For his part, “I have been covered long enough to have a relaxed perspective,” Boies said.
Boies said that in the wake of the stories about his work for Weinstein, reporters had tried to find evidence of sexual harassment at the firm. ”One major publication interviewed over 250 people that we know about, asking them if they knew of any sexual harassment by any partners at Boies Schiller,” he said.
They found nothing, he said. The firm “has been very very sensitive from the very beginning making sure that women were treated with respect and totally equality,” Boies said.
At the meeting in December, Boies and others leaders emphasized “the many paths available to employees” to report any allegations of sexual harassment, “and that they should take the one with which they felt most comfortable,” according to Boies. They also stressed that all members of the executive committee, which now has more women, were available hear such grievances, he said.

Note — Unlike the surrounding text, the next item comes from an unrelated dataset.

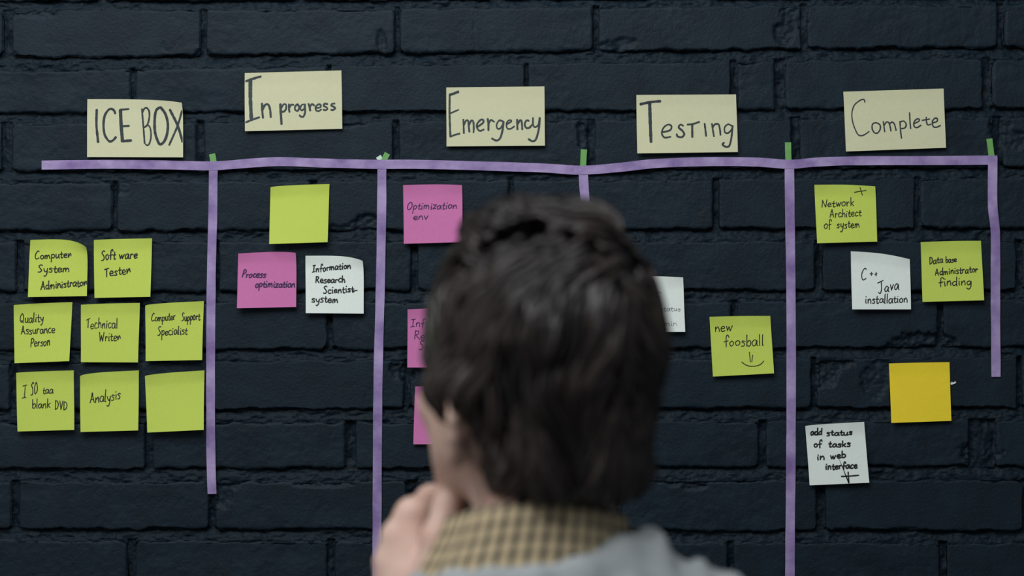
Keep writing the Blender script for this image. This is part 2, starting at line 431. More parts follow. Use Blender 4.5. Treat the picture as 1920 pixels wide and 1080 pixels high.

As for clients' reaction to the reporting about Boies and Weinstein, the most public was The New York Times' itself. The paper said in November that “it should have been treated better,” calling it “a grave betrayal of trust” that Boies Schiller “secretly worked to stop our reporting on Harvey Weinstein at the same time as the firm's lawyers were representing us in other matters.” (Opposing counsel have also been quick to bring up the controversy, in the context of accusing Boies Schiller of deploying explicit photos of an opposing party as a litigation tactic in two separate cases.)
Other clients strongly stood up for Boies Schiller when contacted for this story, however. They said the Weinstein-related allegations have not undermined their admiration for the firm—or for Boies himself.

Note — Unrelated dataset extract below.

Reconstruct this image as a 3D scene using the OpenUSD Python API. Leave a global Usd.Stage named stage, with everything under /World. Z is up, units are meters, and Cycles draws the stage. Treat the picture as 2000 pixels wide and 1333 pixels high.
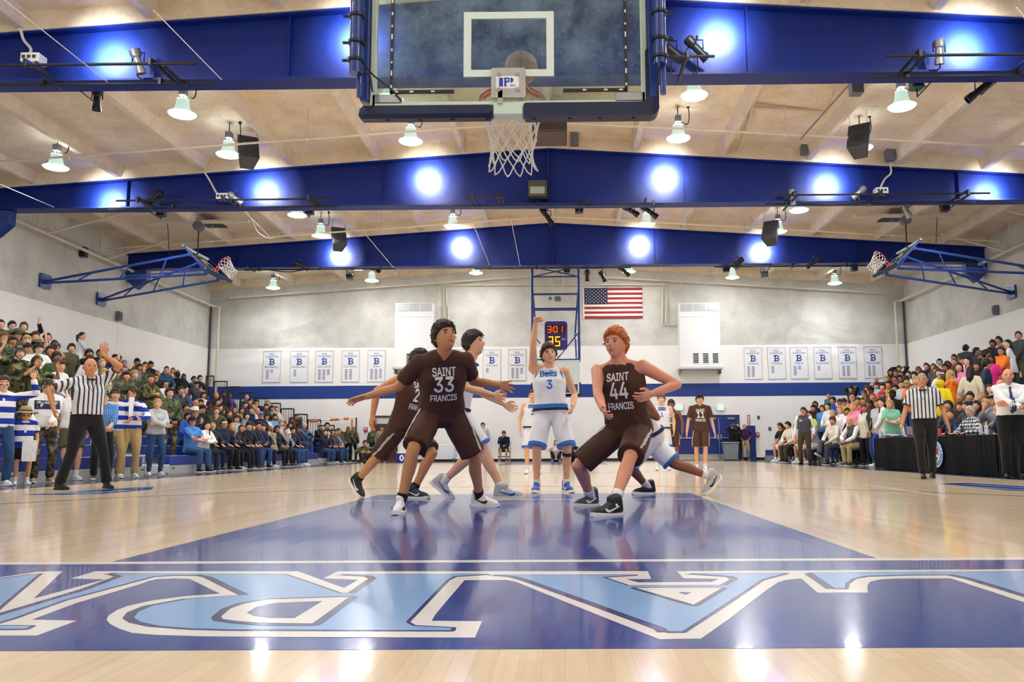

“David Boies' representation of Harvey Weinstein has not changed the firm's status with us,” Delta's Carter said, noting that Boies Schiller partners James Denvir and Michael Mitchell are currently representing Delta in antitrust litigation in federal court in the District of Columbia.
“The firm is not about just one person. It has tremendous depth and breadth,” said Jonathan Hughes, a former chief legal officer for fantasy sports website DraftKings and managing director at Barclays who relied on the firm while at both companies.

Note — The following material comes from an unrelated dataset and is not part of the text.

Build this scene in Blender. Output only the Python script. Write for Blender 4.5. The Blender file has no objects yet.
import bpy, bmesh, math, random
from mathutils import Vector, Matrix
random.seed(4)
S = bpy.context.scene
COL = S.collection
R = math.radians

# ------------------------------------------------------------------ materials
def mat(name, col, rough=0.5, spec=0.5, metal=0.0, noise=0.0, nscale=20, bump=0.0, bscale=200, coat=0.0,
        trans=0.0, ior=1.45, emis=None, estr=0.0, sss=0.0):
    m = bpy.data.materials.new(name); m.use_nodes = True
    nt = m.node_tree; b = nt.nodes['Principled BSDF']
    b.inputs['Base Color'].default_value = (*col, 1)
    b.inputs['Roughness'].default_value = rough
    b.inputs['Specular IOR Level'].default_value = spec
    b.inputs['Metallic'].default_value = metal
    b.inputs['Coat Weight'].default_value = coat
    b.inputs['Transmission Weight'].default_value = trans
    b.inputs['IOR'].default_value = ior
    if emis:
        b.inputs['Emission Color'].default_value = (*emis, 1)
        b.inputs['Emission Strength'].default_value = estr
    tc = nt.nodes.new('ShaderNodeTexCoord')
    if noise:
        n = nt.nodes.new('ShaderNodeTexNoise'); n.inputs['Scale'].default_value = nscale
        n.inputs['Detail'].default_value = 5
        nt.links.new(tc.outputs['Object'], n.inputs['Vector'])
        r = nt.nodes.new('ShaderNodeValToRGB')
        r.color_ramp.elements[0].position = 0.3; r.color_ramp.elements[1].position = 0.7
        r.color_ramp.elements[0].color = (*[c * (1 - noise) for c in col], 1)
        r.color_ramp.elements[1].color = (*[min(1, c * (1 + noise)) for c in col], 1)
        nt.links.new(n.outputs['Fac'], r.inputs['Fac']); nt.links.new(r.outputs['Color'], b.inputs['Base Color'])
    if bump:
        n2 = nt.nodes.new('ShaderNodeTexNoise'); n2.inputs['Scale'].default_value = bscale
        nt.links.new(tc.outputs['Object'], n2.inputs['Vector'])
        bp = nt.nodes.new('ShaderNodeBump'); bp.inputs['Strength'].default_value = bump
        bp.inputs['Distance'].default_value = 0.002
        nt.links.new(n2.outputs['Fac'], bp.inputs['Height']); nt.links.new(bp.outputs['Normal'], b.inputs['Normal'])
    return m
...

Mark Califano, managing counsel for litigation for American Express, referred questions about the firm to a spokesperson, who emailed this statement: ”We work with a number of the lawyers at Boies Schiller Flexner and have had a long, steady relationship with the firm. We have full confidence in their ability and judgment on our matters.”
With 14 offices in the United States and London, the litigation firm has 54 equity partners who each took home in 2017 an average net income of $3.15 million, according to the 2017 Am Law 100 rankings. On its website, Boies Schiller touts an enviable roster of clients, including Goldman Sachs, PIMCO, and Merck & Co., though top in-house lawyers at those companies did not respond to requests for comment about the firm.
“I'd feel bad for David and feel for the firm” if their images were somehow marred by Weinstein's “deplorable” conduct, said Delta's Carter. “It is important to our justice system for people who have been accused of heinous things to have access to lawyers.”
“Even if David made a mistake, it wouldn't result in me deciding to fire the law firm. The law firm is bigger than one person,” Carter said.
For now Boies and Schiller remain the only managing partners, with final authority over key client decisions. In December the partners re-elected Boies as firm chairman—a position he's held since founding the firm in 1997.
“When David decides to retire, the firm will consider at that time who should replace him,” said Harrison, the firm's new London-based executive committee member. Until then, Schiller stands ready to take the reins if that suddenly becomes necessary, both Boies and Harrison stressed.
For now, Boies suggests he's willing to subordinate his zeal as a litigator to Boies Schiller's institutional longevity as he remains the public face of the firm.
“I think my interest in taking on a client would have to yield to the firm's interests,” he said.